Tessellation, as an adoption of mathematics related to the full, rhythmic, and non- overlapping crossing of a regular shape, takes the place of another word here. The constellation we associate with the hunter from Greek myths, whose stars we observe well in the northern hemisphere during winter. More than the Orion narrative, which is here indistinct, I think about what a tessellation announces for a human figure: a decomposition, or perhaps recomposition, of its principles. Alongside the night map, the impact of Icarus hitting the ground.
The Tessellation of Orion is also a brief exhibition in two parts:
On one hand, paintings that resemble miniature mosaics to posit the idea of the frontal and the static, originating from a memory of archaic proto-painting capable of connecting with the consumption of the flat icons of contemporary times. Despite apparently disconnected themes, these paintings pursue the symbol and the omen, forming a repertoire of tacit statements not necessarily dissimilar to tarot. This first section of the exhibition stems from a body of work I have produced in recent years, now taking a turn in its relation to reinterpretations of the Mondrian frame, in which the works are embedded in memory of the mural or architectural insertion of mosaic art.

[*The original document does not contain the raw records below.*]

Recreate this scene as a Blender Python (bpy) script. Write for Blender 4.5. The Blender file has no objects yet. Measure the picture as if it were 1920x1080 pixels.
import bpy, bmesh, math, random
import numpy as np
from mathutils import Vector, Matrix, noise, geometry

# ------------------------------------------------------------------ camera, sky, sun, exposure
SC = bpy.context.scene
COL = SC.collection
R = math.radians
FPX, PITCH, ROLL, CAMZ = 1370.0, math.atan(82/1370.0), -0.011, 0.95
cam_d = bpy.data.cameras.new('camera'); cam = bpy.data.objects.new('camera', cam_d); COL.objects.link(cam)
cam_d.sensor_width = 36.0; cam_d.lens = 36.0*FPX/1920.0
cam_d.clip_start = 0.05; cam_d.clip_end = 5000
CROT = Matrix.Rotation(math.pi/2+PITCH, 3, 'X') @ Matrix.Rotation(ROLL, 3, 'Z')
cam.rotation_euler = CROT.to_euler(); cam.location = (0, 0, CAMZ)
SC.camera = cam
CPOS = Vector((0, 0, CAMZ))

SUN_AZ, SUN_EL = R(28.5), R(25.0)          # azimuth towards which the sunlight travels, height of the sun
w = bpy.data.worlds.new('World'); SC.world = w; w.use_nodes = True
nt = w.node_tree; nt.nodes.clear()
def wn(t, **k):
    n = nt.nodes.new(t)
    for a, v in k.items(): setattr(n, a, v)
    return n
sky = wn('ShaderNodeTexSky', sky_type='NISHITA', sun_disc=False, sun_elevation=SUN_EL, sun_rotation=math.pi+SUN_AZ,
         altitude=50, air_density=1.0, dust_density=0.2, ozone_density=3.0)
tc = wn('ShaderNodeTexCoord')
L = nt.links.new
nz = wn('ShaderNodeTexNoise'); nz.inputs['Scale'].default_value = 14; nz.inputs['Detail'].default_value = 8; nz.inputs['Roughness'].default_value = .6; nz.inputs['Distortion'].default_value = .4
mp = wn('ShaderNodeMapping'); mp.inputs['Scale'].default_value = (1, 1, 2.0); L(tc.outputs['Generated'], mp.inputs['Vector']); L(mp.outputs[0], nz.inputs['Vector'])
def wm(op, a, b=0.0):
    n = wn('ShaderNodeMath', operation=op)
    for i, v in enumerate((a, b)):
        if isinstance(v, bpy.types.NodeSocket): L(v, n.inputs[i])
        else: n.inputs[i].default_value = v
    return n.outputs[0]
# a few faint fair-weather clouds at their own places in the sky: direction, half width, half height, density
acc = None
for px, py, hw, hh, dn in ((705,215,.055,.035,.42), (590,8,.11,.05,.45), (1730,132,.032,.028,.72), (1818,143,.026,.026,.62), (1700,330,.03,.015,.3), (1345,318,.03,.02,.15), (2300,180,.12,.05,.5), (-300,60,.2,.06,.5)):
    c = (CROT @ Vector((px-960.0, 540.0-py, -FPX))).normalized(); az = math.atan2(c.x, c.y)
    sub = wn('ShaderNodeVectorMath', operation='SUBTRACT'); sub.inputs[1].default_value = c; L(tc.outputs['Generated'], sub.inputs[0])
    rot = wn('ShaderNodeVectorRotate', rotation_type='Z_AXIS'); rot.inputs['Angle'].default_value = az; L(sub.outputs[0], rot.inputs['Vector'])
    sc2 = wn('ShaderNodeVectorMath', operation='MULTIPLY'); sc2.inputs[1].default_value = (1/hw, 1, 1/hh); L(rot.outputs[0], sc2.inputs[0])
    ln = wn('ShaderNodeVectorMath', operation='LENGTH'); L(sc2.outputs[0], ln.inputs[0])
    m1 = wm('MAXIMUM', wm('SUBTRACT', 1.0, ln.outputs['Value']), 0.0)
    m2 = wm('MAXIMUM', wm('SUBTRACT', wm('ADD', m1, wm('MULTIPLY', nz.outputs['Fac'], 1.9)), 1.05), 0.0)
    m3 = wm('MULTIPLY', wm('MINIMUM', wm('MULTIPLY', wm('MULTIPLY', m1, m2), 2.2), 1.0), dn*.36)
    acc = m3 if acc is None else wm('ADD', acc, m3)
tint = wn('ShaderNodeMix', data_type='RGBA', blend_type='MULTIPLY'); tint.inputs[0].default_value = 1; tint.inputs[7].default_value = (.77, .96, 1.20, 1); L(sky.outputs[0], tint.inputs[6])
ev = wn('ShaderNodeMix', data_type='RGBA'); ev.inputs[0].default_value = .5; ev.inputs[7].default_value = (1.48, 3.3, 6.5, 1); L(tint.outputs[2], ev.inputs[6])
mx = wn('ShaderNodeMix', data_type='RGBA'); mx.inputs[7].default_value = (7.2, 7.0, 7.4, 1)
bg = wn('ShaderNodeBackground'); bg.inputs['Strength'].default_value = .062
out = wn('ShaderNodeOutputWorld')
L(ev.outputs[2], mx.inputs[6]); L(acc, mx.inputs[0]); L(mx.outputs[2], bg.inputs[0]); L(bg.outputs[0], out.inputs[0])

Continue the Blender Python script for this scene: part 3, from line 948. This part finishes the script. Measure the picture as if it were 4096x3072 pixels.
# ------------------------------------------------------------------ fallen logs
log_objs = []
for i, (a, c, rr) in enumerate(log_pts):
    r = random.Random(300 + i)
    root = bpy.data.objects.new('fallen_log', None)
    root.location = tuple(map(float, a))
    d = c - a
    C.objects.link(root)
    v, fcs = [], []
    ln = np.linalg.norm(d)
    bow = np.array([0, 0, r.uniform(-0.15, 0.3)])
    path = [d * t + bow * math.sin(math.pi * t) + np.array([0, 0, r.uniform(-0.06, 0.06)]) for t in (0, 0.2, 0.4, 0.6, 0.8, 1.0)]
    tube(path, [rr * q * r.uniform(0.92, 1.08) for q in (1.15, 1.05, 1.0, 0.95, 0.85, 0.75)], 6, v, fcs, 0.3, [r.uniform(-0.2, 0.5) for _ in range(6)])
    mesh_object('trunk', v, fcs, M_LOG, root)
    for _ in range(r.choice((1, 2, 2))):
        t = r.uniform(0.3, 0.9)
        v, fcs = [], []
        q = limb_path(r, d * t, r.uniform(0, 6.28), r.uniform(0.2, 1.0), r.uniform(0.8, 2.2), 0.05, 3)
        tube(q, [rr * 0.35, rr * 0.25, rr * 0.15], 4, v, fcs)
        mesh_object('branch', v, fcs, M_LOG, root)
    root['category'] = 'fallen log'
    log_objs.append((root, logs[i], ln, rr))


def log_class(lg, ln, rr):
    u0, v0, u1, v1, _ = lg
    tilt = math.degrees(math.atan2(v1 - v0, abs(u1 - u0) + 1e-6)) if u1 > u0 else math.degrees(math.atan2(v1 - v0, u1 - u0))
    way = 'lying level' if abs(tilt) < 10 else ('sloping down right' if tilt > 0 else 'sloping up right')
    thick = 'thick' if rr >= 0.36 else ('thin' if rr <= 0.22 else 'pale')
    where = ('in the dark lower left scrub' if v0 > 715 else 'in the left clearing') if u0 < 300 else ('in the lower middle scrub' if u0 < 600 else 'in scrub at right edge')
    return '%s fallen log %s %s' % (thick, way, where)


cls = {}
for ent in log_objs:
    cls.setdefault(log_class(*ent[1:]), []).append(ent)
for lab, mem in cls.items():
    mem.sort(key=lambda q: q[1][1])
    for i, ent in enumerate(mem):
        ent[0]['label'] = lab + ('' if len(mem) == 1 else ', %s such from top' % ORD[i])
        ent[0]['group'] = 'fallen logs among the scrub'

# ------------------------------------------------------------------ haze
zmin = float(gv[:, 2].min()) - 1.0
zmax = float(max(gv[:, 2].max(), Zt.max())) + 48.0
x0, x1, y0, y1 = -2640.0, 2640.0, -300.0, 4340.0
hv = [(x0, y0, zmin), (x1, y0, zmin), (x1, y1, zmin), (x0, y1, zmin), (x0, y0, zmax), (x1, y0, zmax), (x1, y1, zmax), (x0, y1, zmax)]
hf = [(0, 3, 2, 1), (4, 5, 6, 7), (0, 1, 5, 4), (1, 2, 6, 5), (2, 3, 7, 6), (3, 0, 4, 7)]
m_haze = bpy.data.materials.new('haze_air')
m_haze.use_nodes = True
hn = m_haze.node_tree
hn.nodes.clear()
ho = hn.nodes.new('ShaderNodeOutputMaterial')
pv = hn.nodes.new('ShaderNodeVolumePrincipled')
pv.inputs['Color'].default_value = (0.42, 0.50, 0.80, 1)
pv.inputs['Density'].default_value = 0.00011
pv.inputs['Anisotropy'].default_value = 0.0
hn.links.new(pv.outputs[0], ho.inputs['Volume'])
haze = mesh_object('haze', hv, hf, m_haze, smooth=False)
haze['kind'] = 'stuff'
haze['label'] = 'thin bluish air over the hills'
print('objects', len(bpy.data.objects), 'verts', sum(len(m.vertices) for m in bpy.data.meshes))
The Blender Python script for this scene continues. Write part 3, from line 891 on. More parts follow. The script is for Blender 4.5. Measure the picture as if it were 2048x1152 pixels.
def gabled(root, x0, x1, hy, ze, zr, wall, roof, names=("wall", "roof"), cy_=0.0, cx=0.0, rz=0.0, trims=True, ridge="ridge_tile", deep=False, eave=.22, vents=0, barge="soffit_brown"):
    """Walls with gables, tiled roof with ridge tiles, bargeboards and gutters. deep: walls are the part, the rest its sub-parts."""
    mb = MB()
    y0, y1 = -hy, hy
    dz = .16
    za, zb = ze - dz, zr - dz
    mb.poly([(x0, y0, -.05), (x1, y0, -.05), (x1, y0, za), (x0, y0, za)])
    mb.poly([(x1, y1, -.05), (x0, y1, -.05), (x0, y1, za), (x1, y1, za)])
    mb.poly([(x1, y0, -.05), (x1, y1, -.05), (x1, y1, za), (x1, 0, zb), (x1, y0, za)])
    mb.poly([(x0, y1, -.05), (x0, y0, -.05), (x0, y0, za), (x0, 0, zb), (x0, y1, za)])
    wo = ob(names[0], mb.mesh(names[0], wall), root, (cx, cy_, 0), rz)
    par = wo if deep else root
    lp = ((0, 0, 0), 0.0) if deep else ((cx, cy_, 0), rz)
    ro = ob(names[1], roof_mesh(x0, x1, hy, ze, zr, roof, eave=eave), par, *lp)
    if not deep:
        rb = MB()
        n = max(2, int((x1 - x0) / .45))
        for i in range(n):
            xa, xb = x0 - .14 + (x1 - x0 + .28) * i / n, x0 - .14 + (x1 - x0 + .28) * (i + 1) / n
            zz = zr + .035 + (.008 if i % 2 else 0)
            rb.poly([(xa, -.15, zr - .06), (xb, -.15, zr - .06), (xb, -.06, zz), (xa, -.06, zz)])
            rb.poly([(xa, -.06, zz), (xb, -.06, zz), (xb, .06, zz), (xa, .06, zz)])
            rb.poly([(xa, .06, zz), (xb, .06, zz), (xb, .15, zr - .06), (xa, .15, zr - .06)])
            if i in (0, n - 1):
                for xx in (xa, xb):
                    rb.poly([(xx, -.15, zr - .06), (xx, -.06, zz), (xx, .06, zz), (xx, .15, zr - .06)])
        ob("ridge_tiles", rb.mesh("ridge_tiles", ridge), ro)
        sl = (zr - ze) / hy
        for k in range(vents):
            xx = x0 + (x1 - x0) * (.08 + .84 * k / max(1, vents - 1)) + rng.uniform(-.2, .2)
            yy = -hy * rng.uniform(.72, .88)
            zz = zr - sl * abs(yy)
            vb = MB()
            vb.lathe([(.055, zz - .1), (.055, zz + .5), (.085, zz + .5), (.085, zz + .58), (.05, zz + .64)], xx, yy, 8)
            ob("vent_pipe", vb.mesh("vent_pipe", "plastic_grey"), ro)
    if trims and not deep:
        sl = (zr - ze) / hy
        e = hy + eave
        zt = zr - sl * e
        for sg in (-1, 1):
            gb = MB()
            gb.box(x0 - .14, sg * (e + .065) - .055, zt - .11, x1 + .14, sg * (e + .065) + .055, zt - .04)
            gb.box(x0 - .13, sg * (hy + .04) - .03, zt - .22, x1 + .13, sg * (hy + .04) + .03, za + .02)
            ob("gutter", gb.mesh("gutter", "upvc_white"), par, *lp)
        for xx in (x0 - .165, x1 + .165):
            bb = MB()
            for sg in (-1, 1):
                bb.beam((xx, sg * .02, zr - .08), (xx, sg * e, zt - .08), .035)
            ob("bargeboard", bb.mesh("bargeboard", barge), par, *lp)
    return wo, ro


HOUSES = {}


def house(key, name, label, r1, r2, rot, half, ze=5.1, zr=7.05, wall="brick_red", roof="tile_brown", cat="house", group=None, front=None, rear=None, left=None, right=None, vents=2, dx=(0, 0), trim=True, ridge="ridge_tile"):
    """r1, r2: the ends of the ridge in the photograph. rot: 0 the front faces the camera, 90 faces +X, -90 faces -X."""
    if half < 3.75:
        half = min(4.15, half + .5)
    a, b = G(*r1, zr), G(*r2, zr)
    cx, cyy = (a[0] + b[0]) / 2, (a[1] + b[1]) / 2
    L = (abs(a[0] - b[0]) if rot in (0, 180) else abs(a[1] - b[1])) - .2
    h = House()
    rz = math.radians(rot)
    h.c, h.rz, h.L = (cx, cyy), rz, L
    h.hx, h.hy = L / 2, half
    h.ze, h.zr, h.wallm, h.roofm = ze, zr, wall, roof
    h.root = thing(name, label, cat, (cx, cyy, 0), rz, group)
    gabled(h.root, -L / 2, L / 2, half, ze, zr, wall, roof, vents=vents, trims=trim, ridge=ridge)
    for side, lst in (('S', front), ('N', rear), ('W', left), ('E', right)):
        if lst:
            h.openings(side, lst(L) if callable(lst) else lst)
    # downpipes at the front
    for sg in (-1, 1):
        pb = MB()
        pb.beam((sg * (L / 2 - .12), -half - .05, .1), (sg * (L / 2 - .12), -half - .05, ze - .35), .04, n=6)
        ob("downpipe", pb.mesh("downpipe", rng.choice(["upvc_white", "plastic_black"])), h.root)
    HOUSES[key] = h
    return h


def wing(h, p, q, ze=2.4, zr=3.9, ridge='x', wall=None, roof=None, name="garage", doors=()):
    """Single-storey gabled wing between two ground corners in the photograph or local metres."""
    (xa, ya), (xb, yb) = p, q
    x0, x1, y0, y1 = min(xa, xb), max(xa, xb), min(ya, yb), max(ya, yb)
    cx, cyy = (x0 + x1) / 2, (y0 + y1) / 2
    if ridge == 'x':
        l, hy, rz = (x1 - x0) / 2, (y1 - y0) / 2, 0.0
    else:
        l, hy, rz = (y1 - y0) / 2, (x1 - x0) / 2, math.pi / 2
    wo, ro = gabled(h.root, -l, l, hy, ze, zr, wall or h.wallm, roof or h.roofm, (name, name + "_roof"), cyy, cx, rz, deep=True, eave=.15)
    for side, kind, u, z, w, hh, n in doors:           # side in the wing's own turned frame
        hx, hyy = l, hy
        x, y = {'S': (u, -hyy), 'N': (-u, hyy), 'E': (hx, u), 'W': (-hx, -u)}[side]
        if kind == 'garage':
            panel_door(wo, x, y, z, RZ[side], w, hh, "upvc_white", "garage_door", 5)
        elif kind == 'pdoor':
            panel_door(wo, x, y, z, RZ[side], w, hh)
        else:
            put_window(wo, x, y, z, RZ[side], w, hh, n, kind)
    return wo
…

The second part of the exhibition brings together five tessellated aggregations molded in concrete. Their components, usually associated with digital environments, have been prepared by hand, generating rhythm breaks, imperfections, and other differences. The pursuit of production methods whose rules or limitations seem to contradictorily free the expectations of a certain work on the human scale, is an important point for me and one of the central signs of this exhibition, where movement among the forms is contaminated with the foreboding and suspicion of the immediately recognizable.